If you'd like help to implement and optimise CRM for your Irish not for profit organiation, please get in touch and I'd be delighted to put my years of CRM Implementation experience at your disposal, or if your curious for the longer version of what CRM is and where it comes from, please read on.
CRM Stared with "Sales Force Automation", which is in essence systematically tracking and managing
SFA was pioneered by Thomas Siebel, who founded a company in 1993 called Siebel Systems. The story went that Larry Ellison, Billionaire CEO of Oracle, noticed that one of his account managers was hugely outperforming the others and he went to find out why. He discovered that the reason the account manager was so successful was that he had an outstanding sales consultant, Tom Siebel. Tom was made a sales manager. Tom was something of a control freak, e.g. when he flew from Silicon Valley to Europe, he piloted the plane himself. Tom applied his rigorous approach to sales, applying "Total Quality Management" techniques to the selling process his team would follow. Tom pitched the idea of creating a "Sales Force Automation" product based on these techniques to Larry Ellison, but Larry declined. A decision no doubt he regretted, as later he had to pay $5.8 Billion to buy Siebel Systems and get the idea back!
Sales Force Automation becomes customer relationship management when you surround the Accounts and Contacts from SFA with everything that you know about the customer, every previous time an account or contact has given you money, every time they have contacted your organisation to ask a question, request information.
In early 1998 Scopus Technology where one of the largest Service management software companies in the world. Service management is about tracking everything that your customer ever asks of you, everytime they call your call centre etc. The Scopus share price however was dipping, whilst Siebel's was soaring. Tom swooped in and bought Scopus for a mere $461M, becoming the market leader in this new software segment. However, rather than maintaining two separate systems, Tom killed off the Scopus technology, adding "Service Request" functionality to his SFA product. The term, SFA no longer really applied though, so a new name was required. CRM was born!

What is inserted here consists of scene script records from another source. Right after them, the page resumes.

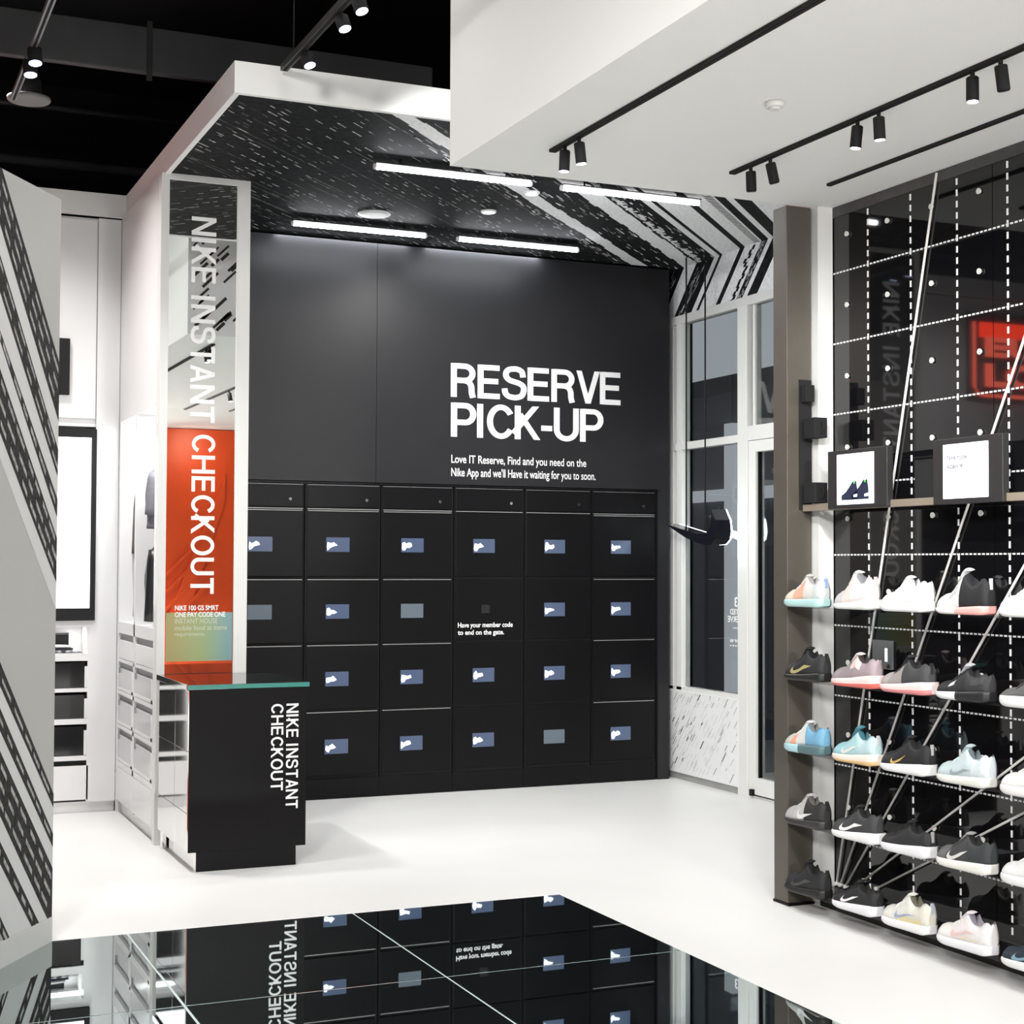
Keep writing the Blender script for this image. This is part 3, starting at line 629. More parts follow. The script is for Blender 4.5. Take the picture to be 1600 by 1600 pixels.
garment('hanging_jacket', 'brown and pale grey top hanging in the far alcove bay', 9.80, 1.715, 2.04, 2.12, 1.26, brown_c, grey_c, .4)
garment('hanging_jacket', 'grey top hanging above the leather jacket in the near alcove bay', 9.34, 1.71, 2.04, 2.2, 1.8, mat('grey_blue_cloth', (.2, .2, .22), .9, noise=.2, nscale=40), None, .25)
garment('hanging_jacket', 'black leather jacket hanging low in the alcove bay beside the pillar', 9.22, 1.69, 2.04, 1.74, 1.25, mat('black_leather', (.015, .016, .018), .35, noise=.3, nscale=30, bump=.8), None, .42)
q = MB(); q.tube([(1.87, 8.925, 2.215), (1.87, BY-.06, 2.215)], .012, 10); tag(q.build('clothes_rail', chrome), 'steel rail the clothes hang from inside the alcoves', 'rail')
# red neon sign on the back wall, seen mirrored in the shoe wall glass
neon = mat('red_neon', (.9, .05, .02), .4, emit=(1, .045, .012), es=8); neon_p = mat('red_neon_soft', (.9, .2, .15), .4, emit=(1, .14, .08), es=6)
ns = thing('neon_sign', 'red neon sign reflected at the right edge of the shoe wall glass', 'sign', (-.45, BY-.05, 2.95))
q = MB(); y_ = BY-.04
P = [(.10, 3.62), (.10, 3.08), (.07, 3.03), (.02, 3.01), (-1.0, 3.01), (-1.05, 3.06), (-1.05, 3.62)]
q.tube([(a, y_, b) for a, b in P], .014, 8); q.build('neon_border', neon_p, ns)
q = MB(); q.box(-1.0, .03, y_-.01, y_+.02, 3.5, 3.62); q.build('neon_panel', neon, ns)
q = MB(); lettering(q, 'EUN', lambda a, b: (a, y_-.012, b), -.0, -.98, 3.33, 3.5, bold=.05); lettering(q, 'LOM', lambda a, b: (a, y_-.012, b), -.0, -.98, 3.08, 3.28, bold=.05); q.build('neon_lettering', neon_p, ns)
q = MB(); q.box(-1.1, .15, BY-.02, BY-.001, 2.98, 3.7); q.build('backboard', mat('grey_backboard', (.2, .2, .2), .5, noise=.1), ns)
# dark clothes bays further along the back wall
q = MB(); q.box(-1.5, .68, BY+.1, BY+.5, .5, 2.44); q.box(-1.5, .68, BY, BY+.5, 0, .5, 1); q.box(-1.5, .68, BY, BY+.2, 1.35, 1.42, 1)
struct(q.build('wall_back', [black_wall, white]), 'dark bays further along the back wall')

# ================================================================== LIGHT FITTINGS
def tube_light(lab, x0, x1, y, z=3.775):
    t = thing('tube_light', lab, 'light', ((x0+x1)/2, y, z-.016), 'tube lights under the canopy')
    q = MB(); q.tube([(x0+.006, y, z), (x1-.006, y, z)], .0155, 14); q.build('tube', tube_mat, t)
    for x in (x0, x1): q = MB(); q.tube([(x-.004, y, z), (x+.008, y, z)], .0165, 14); q.build('end_cap', plate, t)
    q = MB(); q.bbox(x0, x1, y-.034, y+.034, z+.013, z+.020, 0, .002); q.build('light_shield', black_matte, t)  # added plate that keeps the tube's light off the canopy ceiling
    for x in (x0+.15, x1-.15): q = MB(); q.tube([(x, y, z+.02), (x, y, ZC-.001)], .006, 8); q.build('bracket', black_matte, t)
tube_light('lit white tube light crossing the soffit corner, left of the front pair', 2.68, 3.62, 7.99)
tube_light('lit white tube light along the soffit edge, right of the front pair', 3.82, 4.74, 8.0)
tube_light('lit white tube light near the black wall, left of the rear pair', 2.655, 3.565, 9.56)
tube_light('lit white tube light near the black wall, right of the rear pair', 3.795, 4.69, 9.56)
def disc(name, lab, cat, x, y, z, r, d=.012, M=plate):
    t = thing(name, lab, cat, (x, y, z-d)); q = MB(); q.lathe([(r*.94, -d), (r, -d*.6), (r, 0)], (x, y, z), 32); q.build('cover', M, t); return t
t = disc('ceiling_speaker', 'round white speaker cover in the black canopy ceiling', 'speaker', 3.12, 9.30, ZC-.001, .105)
q = MB(); q.lathe([(.09, -.0135), (.088, -.012)], (3.12, 9.30, ZC-.001), 32); q.build('grille', mat('grille_grey', (.62, .62, .6), .6, noise=.1, nscale=90), t)
for lab, x, y in (('small lit downlight in the canopy right of the round speaker', 3.755, 8.93), ('small lit downlight beside a white ceiling stripe near the soffit', 3.80, 8.37)):
    t = disc('downlight', lab, 'light', x, y, ZC-.001, .05, .012, plate); dl = down((x, y, ZC-.02), .07, 26, 165); q = MB(); q.lathe([(.038, -.0145), (.038, -.0125)], (x, y, ZC-.001), 24); q.build('lens', mat('soft_lens', (1, 1, 1), .4, emit=(1, 1, 1), es=2.5), t)
t = disc('smoke_detector', 'small white smoke detector on the dropped ceiling', 'detector', 3.16, 4.79, ZS-.001, .036, .02, white_frame)
q = MB(); q.lathe([(.02, -.028), (.024, -.02)], (3.16, 4.79, ZS-.001), 24); q.build('sensor_cap', white_frame, t)
def track(lab, x, y0, y1, z, wd=.03, h=.012, M=black_matte):
    t = thing('light_track', lab, 'track', (x, (y0+y1)/2, z-h), 'lighting tracks'); q = MB(); q.box(x-wd/2, x+wd/2, y0, y1, z-h, z); q.build('track_channel', M, t)
    q = MB(); q.box(x-wd*.2, x+wd*.2, y0+.01, y1-.01, z-h-.002, z-h); q.build('slot', black_gap, t)
track('black ceiling track nearest the soffit edge, with one pair of spots', 2.69, .5, 5.72, ZS-.001)
track('black ceiling track in the middle of the soffit with several spots', 3.555, .5, 5.72, ZS-.001)
track('bare black ceiling track closest to the shoe wall', 4.06, .5, 5.72, ZS-.001, .022)
track('steel grey hanging track at the upper left of the black ceiling', .815, 4.5, 8.31, 4.02, .03, .025, mat('grey_track', (.25, .25, .26), .4, metal=.5, noise=.1))
track('black hanging track in front of the canopy fascia', 1.925, 4.5, 7.1, 3.97, .035, .03, mat('dark_track', (.03, .03, .03), .5, noise=.1))
def spot(lab, x, y, ztop, tilt, lit, power=0, aim=None, L=.085, r=.022, grp='spotlights', lensM=None):
    """small cylinder spotlight hanging below a track; tilt = direction (dx,dy,dz)"""
    t = thing('spotlight', lab, 'spotlight', (x, y, ztop), grp)
    d = Vector(tilt).normalized(); p = Vector((x, y, ztop))
    q = MB(); q.tube([p, p+Vector((0, 0, -.022))], .008, 8); q.build('adapter', black_matte, t)
    a = p+Vector((0, 0, -.02)); b = a+d*L
    q = MB(); q.tube([a, a+d*.004, b-d*.004, b], [r*.8, r, r, r*.96], 18); q.build('housing', black_matte, t)
    q = MB(); q.tube([b, b+d*.0025], r*.86, 18); q.build('lens', (lensM or lens) if lit else black, t)
    if power:
        l = bpy.data.lights.new('spot', 'SPOT'); l.energy = power; l.spot_size = math.radians(75 if power < 100 else 62); l.spot_blend = .8; l.shadow_soft_size = .05
        o = bpy.data.objects.new('spot', l); COL.objects.link(o); o.parent = t; o.location = b+d*.02-p
        dd = Vector(aim)-(b+d*.02) if aim else d
        o.rotation_euler = dd.to_track_quat('-Z', 'Y').to_euler()
zt = ZS-.013
spot('lit black spotlight on the near track, left of its pair', 2.69, 5.60, zt, (-.02, .05, -1), True, 14, (2.9, 8.0, 0))
spot('lit black spotlight on the near track, right of its pair', 2.69, 5.47, zt, (.12, .0, -1), True, 60, (5.6, 9.2, .9))
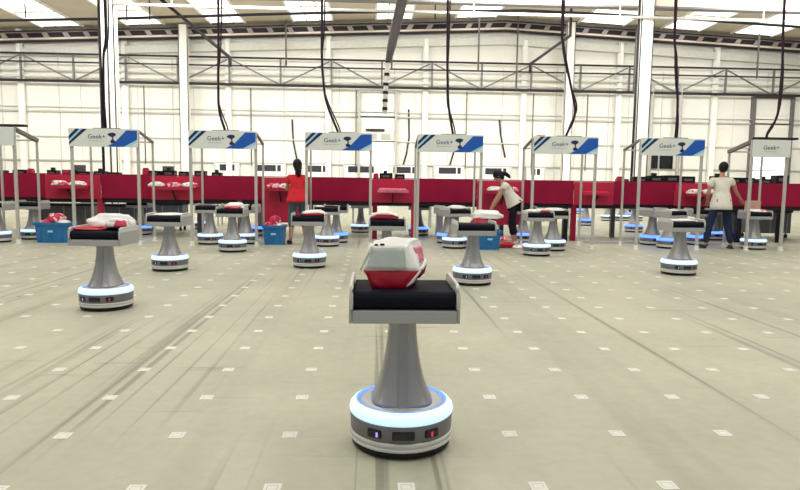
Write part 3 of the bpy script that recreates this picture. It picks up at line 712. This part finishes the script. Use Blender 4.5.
# chute trays in the gaps, each with packs
gshort = ('at the far left','left of second station','by woman in red','','by bending woman','','by the man')
gname = ('first gap at the left','gap between first and second station','gap where the woman in red works','gap between third and fourth station','gap where the bending woman works','gap between fifth and sixth station','gap where the man works')
for i, (a, b, low) in enumerate(gaps):
    e = empty('chute_shelf', ((a+b)/2, PY-.03, 1.12)); tag(e, 'sloping chute shelf on the red conveyor, %s' % gname[i], 'shelf', 'chute shelves of the conveyor')
    w = (b-a)*.36
    bm = new_bm(); v = [bm.verts.new(c) for c in ((-w,-.30,-.03),(w,-.30,-.03),(w*.85,-.002,.05),(-w*.85,-.002,.05),(-w,-.30,-.05),(w,-.30,-.05),(w*.85,-.002,.03),(-w*.85,-.002,.03))]
    for f in ((0,1,2,3),(7,6,5,4),(0,4,5,1),(1,5,6,2),(2,6,7,3),(3,7,4,0)): bm.faces.new([v[q] for q in f])
    to_obj('tray', bm, M['bag_pink'] if i == 3 else M['bright_red'], e)
    bm = new_bm(); add_bar(bm, (-w,-.31,-.02), (w,-.31,-.02), .02, .06); to_obj('front_lip', bm, M['bright_red'] if i != 3 else M['bag_pink'], e)
    bm = new_bm(); add_bar(bm, (0,-.02,-.28), (0,-.26,-.05), .03, .03); to_obj('bracket', bm, M['dark_steel'], e)
    if i in (0,1,2,4,6):
        mats = ('bag_mix2','bag_white','bag_mix')
        n = 3 if i == 1 else 2
        for q in range(n):
            xx = (a+b)/2+(q-(n-1)/2)*w*.9
            bag(xx, PY-.20, 1.125, .34, .24, .16, mats[(q+i)%3], 50+i*3+q, 'small %s pack on the chute shelf %s, %s' % (('pink and white','white','red and white')[(q+i)%3], gshort[i], ('left one','right one') [q] if n == 2 else ('left one','middle one','right one')[q]), 15*q, 'parcel', group='packs on the chute shelves')
# black equipment standing on the conveyor
items = [(-7.2,.20,.12),(-6.85,.24,.13),(-6.5,.26,.10),(-6.15,.24,.11),(-5.85,.24,.09),(-4.95,.26,.14),(-4.62,.26,.15),(-4.28,.22,.13),(-3.92,.24,.15),(-3.55,.20,.12),(-7.9,.3,.12),(-8.4,.3,.10),(.30,.3,.16),(.62,.22,.14),
         (6.25,.34,.16),(6.62,.34,.19),(7.0,.34,.2),(7.38,.34,.18),(8.15,.30,.2),(8.5,.30,.17),(8.85,.30,.17),(9.25,.3,.15),(9.65,.30,.24),(5.85,.24,.10)]
for i, (x, w, h) in enumerate(items):
    e = empty('equipment_box', (x, PY+.28, 1.30)); 
    side = 'above the left conveyor part' if x < -1 else ('behind the tall door light' if x < 2 else 'above the right conveyor part')
    tag(e, 'low black equipment box in the row standing on the raised conveyor', 'box', 'black equipment boxes on the conveyor')
    bm = new_bm(); add_box(bm, -w/2, w/2, -.12, .12, 0, h+.05, 0, .012); to_obj('body', bm, M['black'], e)
    bm = new_bm(); add_box(bm, -w*.3, w*.3, -.128, -.12, .03+h*.5, .03+h*.8, 0, .003); to_obj('front_plate', bm, M['mid_steel'], e)
    if i % 3 == 0: bm = new_bm(); add_box(bm, -w*.2, w*.1, -.06, .05, h+.05, h+.11, 0, .008); to_obj('scanner_head', bm, M['dark_steel'], e)
for x, h, t in ((-7.62,.22,'at the far left above the conveyor'),(-6.85,.20,'left of the first blue and white sign'),(-5.1,.27,'below the first blue and white sign'),(.07,.22,'at the right post of the third station'),(5.72,.23,'below the sixth sign')):
    e = empty('red_canister', (x, PY+.12, 1.30)); tag(e, 'small red box standing on the raised conveyor %s' % t, 'box', 'red boxes on the conveyor')
    bm = new_bm(); add_box(bm, -.06, .06, -.06, .06, 0, h-.05, 0, .012); to_obj('body', bm, M['bright_red'], e)
    bm = new_bm(); add_box(bm, -.05, .05, -.045, .045, h-.05, h-.025, 0, .006); to_obj('lid', bm, M['crimson'], e)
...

In addition to integrating the service management functionality, Siebel also brought to market "Siebel Marketing Enterprise", in essence this added the concept of a marketing campaign. Sophisticated search functionality allowed a long list of "Suspects", people who might possibly give you money. From that list a standardised qualification process could be applied to whittle this down to a list of "Prospects", people who where somewhat likely to give you money, from which opportunities could be generated for the sales team to go after. Combining this with the SFA and Service Management Functionality, really does provide the full CRM cycle.
In 1999, Marc Benioff, launched salesforce.com, an online version of Siebel's Sales Force Automation Product. Larry Ellison was an early investor. Despite the name Salesforce, by the time they went public in 2004, there symbol was CRM, as they had implemented web accessible versions of all the required service and marketing functions.
By this time, the Siebel stock price had tumbled to around 5% of it's peak value, and in 2006 Larry Ellison's Oracle stepped in to buy out Siebel in 2006, since 2006 salesforce have been the undisputed leader in the CRM space and they continue to be so today.